*Set problem*:
Write out exactly the lines below that run from the one containing "Build this scene" through the one containing "col = scene.collection", both included, with no other lines.

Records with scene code
○ ○ ○ ○ ○
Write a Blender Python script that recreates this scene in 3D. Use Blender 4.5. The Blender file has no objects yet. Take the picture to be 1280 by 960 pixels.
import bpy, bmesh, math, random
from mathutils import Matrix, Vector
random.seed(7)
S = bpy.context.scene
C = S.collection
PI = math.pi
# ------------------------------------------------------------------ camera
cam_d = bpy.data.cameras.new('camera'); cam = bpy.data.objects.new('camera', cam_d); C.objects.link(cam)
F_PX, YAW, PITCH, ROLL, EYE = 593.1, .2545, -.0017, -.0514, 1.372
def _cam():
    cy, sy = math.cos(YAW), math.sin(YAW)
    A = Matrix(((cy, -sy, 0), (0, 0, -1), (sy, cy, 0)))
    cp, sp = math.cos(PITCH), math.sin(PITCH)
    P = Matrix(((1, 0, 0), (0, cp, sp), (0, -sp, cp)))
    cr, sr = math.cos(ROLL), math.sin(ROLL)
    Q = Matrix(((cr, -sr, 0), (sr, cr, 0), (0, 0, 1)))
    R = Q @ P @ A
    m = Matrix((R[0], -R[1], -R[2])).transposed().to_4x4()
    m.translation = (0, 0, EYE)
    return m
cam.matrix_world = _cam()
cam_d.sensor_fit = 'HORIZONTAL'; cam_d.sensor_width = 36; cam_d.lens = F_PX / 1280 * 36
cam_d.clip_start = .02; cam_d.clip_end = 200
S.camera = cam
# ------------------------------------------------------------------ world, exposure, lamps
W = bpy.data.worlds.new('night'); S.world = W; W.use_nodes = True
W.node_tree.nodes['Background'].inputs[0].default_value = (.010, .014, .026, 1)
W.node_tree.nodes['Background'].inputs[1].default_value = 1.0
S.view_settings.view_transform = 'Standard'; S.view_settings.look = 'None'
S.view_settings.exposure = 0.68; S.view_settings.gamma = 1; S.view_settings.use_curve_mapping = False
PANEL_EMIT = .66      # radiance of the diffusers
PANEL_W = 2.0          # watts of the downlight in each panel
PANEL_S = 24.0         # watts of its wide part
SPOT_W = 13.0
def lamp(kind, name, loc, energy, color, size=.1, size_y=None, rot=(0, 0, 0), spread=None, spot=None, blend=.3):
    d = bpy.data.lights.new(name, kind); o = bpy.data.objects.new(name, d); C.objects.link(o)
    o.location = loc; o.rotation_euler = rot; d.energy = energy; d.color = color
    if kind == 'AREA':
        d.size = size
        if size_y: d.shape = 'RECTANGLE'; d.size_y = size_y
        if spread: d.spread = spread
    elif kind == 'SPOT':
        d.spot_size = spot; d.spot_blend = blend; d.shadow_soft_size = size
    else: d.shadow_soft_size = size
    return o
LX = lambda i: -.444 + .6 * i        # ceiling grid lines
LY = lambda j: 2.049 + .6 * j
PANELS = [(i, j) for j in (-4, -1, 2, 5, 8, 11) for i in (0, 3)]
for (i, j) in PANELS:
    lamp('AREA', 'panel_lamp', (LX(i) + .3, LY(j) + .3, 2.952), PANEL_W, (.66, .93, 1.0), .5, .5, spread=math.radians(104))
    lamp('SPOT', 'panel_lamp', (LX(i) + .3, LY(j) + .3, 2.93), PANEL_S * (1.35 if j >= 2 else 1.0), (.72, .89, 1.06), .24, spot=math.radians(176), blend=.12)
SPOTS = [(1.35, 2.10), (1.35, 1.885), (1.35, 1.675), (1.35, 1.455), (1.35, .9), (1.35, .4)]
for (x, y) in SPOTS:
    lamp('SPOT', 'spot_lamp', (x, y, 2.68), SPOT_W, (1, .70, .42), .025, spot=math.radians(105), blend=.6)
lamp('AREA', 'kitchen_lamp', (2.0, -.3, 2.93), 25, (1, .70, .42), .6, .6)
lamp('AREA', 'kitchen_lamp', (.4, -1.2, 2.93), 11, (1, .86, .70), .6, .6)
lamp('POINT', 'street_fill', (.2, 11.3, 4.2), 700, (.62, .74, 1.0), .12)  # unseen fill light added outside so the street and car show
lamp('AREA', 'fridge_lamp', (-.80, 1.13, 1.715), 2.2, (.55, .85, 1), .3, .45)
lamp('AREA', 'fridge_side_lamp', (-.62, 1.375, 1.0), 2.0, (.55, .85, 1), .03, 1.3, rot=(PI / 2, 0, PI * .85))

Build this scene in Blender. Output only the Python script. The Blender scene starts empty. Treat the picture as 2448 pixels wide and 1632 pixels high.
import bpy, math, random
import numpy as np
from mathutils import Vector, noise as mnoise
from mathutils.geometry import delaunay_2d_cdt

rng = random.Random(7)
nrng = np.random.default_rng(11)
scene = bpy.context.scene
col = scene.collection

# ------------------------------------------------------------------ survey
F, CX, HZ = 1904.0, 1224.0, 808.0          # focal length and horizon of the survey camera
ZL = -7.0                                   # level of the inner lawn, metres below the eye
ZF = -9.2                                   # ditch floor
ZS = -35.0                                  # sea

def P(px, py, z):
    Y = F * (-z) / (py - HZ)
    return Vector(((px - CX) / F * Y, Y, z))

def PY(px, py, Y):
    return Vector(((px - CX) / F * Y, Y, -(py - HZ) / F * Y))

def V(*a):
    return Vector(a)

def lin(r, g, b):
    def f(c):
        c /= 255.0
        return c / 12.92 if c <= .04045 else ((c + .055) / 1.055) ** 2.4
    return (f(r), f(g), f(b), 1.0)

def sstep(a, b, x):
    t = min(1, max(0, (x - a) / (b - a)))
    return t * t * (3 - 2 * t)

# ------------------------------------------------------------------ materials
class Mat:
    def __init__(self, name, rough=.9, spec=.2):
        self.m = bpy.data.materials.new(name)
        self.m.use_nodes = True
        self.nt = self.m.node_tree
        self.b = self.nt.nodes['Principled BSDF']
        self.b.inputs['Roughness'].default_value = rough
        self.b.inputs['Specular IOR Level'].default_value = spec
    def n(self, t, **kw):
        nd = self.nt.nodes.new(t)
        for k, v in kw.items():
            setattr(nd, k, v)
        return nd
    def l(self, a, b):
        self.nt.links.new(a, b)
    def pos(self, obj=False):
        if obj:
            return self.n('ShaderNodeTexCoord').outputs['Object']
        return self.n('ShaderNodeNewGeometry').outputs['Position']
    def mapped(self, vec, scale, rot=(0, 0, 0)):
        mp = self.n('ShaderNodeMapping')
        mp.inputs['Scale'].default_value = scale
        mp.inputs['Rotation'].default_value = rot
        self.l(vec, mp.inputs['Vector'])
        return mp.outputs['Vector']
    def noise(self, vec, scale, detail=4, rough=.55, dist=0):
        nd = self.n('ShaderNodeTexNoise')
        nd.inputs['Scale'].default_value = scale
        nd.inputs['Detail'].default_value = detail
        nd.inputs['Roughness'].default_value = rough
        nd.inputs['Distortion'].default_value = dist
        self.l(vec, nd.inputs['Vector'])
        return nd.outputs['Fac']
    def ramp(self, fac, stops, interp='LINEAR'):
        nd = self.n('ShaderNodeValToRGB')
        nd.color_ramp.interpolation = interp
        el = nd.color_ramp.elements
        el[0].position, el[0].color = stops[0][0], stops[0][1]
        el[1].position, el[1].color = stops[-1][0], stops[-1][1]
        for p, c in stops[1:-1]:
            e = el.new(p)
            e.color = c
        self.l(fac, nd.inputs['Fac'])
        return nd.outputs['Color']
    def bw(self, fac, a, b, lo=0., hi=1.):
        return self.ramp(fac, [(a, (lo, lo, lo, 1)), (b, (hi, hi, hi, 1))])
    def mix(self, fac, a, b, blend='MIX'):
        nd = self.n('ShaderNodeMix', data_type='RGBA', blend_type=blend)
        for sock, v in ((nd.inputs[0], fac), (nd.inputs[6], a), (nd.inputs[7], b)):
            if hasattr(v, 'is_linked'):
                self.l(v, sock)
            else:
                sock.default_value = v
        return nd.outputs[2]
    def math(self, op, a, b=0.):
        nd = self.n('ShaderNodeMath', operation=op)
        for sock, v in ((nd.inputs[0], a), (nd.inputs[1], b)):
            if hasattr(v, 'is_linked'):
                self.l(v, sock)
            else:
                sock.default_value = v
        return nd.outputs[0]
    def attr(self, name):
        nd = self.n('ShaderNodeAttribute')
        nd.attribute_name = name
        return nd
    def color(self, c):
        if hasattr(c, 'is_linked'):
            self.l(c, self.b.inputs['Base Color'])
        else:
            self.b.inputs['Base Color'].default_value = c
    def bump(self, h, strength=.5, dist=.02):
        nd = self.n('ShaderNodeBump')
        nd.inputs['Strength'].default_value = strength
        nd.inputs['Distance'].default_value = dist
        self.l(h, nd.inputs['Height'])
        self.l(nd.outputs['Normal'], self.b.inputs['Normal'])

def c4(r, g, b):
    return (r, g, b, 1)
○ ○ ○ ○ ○
*Response below*:
Build this scene in Blender. Output only the Python script. The Blender scene starts empty. Treat the picture as 2448 pixels wide and 1632 pixels high.
import bpy, math, random
import numpy as np
from mathutils import Vector, noise as mnoise
from mathutils.geometry import delaunay_2d_cdt

rng = random.Random(7)
nrng = np.random.default_rng(11)
scene = bpy.context.scene
col = scene.collection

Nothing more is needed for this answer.